In a new op-ed for Automotive News titled 'Kiss the Good Times Goodbye', he lays out a blistering take on what driverless vehicles will mean to culture in general and car culture in particular.

"We are approaching the end of the line for the automobile because travel will be in standardised modules," wrote Lutz. "The end state will be the fully autonomous module with no capability for the driver to exercise command. You will call for it, it will arrive at your location, you'll get in, input your destination and go to the freeway."

Lutz believes these modular vehicles will be owned and operated by corporations with fleets of identical vehicles, while individual ownership of cars and the reflection of unique personalities they represent will fall by the wayside.

Lutz forsees a loss of identity for car enthusiasts as private ownership declines.

For Lutz, the increased dominance of ride-hailing services is a precursor to the removal of human agency in a car's operations.
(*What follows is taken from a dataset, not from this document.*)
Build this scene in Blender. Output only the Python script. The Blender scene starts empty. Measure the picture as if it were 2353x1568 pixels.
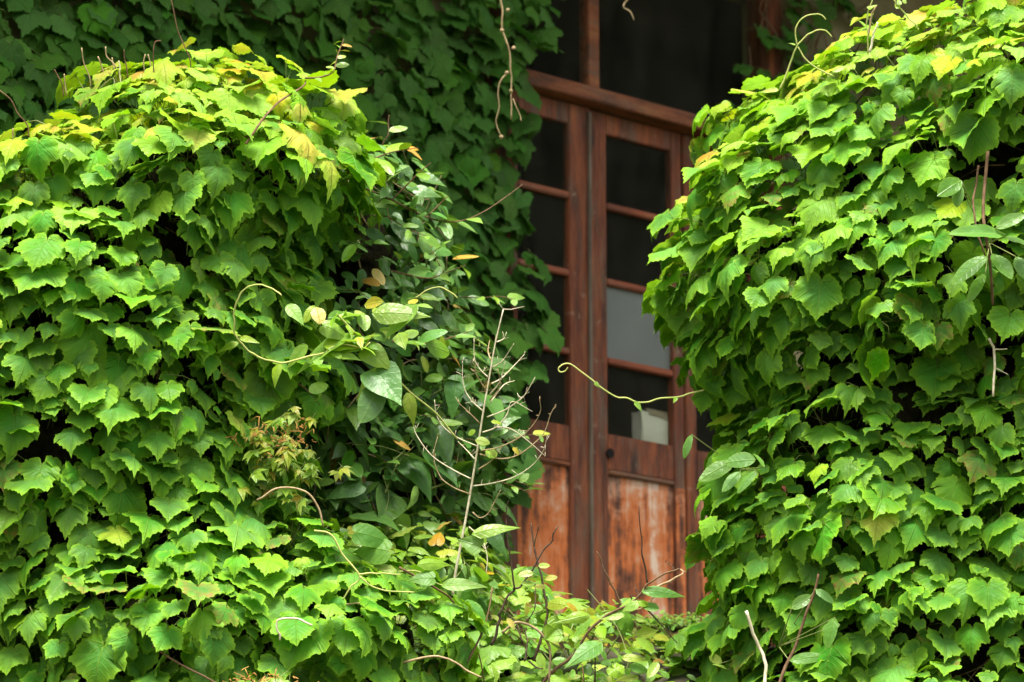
import bpy, bmesh, math, random
import numpy as np
from mathutils import Vector, Matrix

random.seed(7)
rng = np.random.default_rng(11)
scene = bpy.context.scene
col = scene.collection
R = math.radians

# ------------------------------------------------------------------ camera frame
PITCH = R(14.0)
CAM = np.array([0.0, 0.0, 1.6])
RIGHT = np.array([1.0, 0.0, 0.0])
FWD = np.array([0.0, math.cos(PITCH), math.sin(PITCH)])
UP = np.array([0.0, -math.sin(PITCH), math.cos(PITCH)])
K = 0.3 / 2353.0


def ray(px, py):
    return FWD + K * ((px - 1176.5) * RIGHT + (784.0 - py) * UP)


def at(px, py, d):
    return CAM + d * ray(px, py)


def unit(v):
    v = np.asarray(v, float)
    n = np.linalg.norm(v, axis=-1, keepdims=True)
    return v / np.maximum(n, 1e-9)


# ------------------------------------------------------------------ object helpers
def tag(o, label=None, cat=None, group=None, kind=None):
    if label: o['label'] = label
    if cat: o['category'] = cat
    if group: o['group'] = group
    if kind: o['kind'] = kind
    return o


def empty(name, loc=(0, 0, 0), rz=0.0, parent=None):
    o = bpy.data.objects.new(name, None)
    o.empty_display_size = 0.1
    o.location = tuple(float(c) for c in loc)
    o.rotation_euler = (0, 0, rz)
    col.objects.link(o)
    if parent: o.parent = parent
    return o


def link_mesh(name, me, mat, parent=None, world=True):
    """world=True: vertices are in world space although the object hangs under an Empty"""
    if mat: me.materials.append(mat)
    o = bpy.data.objects.new(name, me)
    col.objects.link(o)
    if parent:
        o.parent = parent
        if world:
            o.matrix_parent_inverse = (Matrix.Translation(parent.location) @ Matrix.Rotation(parent.rotation_euler.z, 4, 'Z')).inverted()
    return o


# ------------------------------------------------------------------ node helpers
def new_mat(name):
    m = bpy.data.materials.new(name)
    m.use_nodes = True
    nt = m.node_tree
    nt.nodes.clear()
    return m, nt


def nd(nt, typ, **kw):
    n = nt.nodes.new(typ)
    for k, v in kw.items():
        if k == 'inp':
            for kk, vv in v.items():
                if hasattr(vv, 'links') or isinstance(vv, bpy.types.NodeSocket):
                    nt.links.new(vv, n.inputs[kk])
                else:
                    n.inputs[kk].default_value = vv
        else:
            setattr(n, k, v)
    return n


def math_n(nt, op, a, b=None, c=None, clamp=False):
    n = nt.nodes.new('ShaderNodeMath')
    n.operation = op
    n.use_clamp = clamp
    for i, v in enumerate((a, b, c)):
        if v is None: continue
        if isinstance(v, bpy.types.NodeSocket): nt.links.new(v, n.inputs[i])
        else: n.inputs[i].default_value = v
    return n.outputs[0]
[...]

"The vehicles will no longer be driven by humans because in 15 to 20 years - at the latest - human-driven vehicles will be legislated off the highways," he wrote. "The tipping point will come when 20-30% of vehicles are fully autonomous. Countries will look at the accident statistics and figure out that human drivers are causing 99.9% of the accidents."

As Lutz acknowledged, most believe that autonomous vehicles will be significantly safer than human drivers once they mature. With that in mind, it's tempting to react defensively to his critique - with all that AVs will do to save human lives, who cares what's lost along the way?

But such a response ignores the alienation of those who love cars the most.

Car culture has been a defining element of American life for a century now, and its deterioration would be a significant loss.

Of course, such a development needn't take place at all. While the tech world indeed plays an integral role in the development of the self-driving car, the automotive industry is right there alongside it. And it is possible to shape an autonomous future that erases the worst things about our roads, while keeping the best.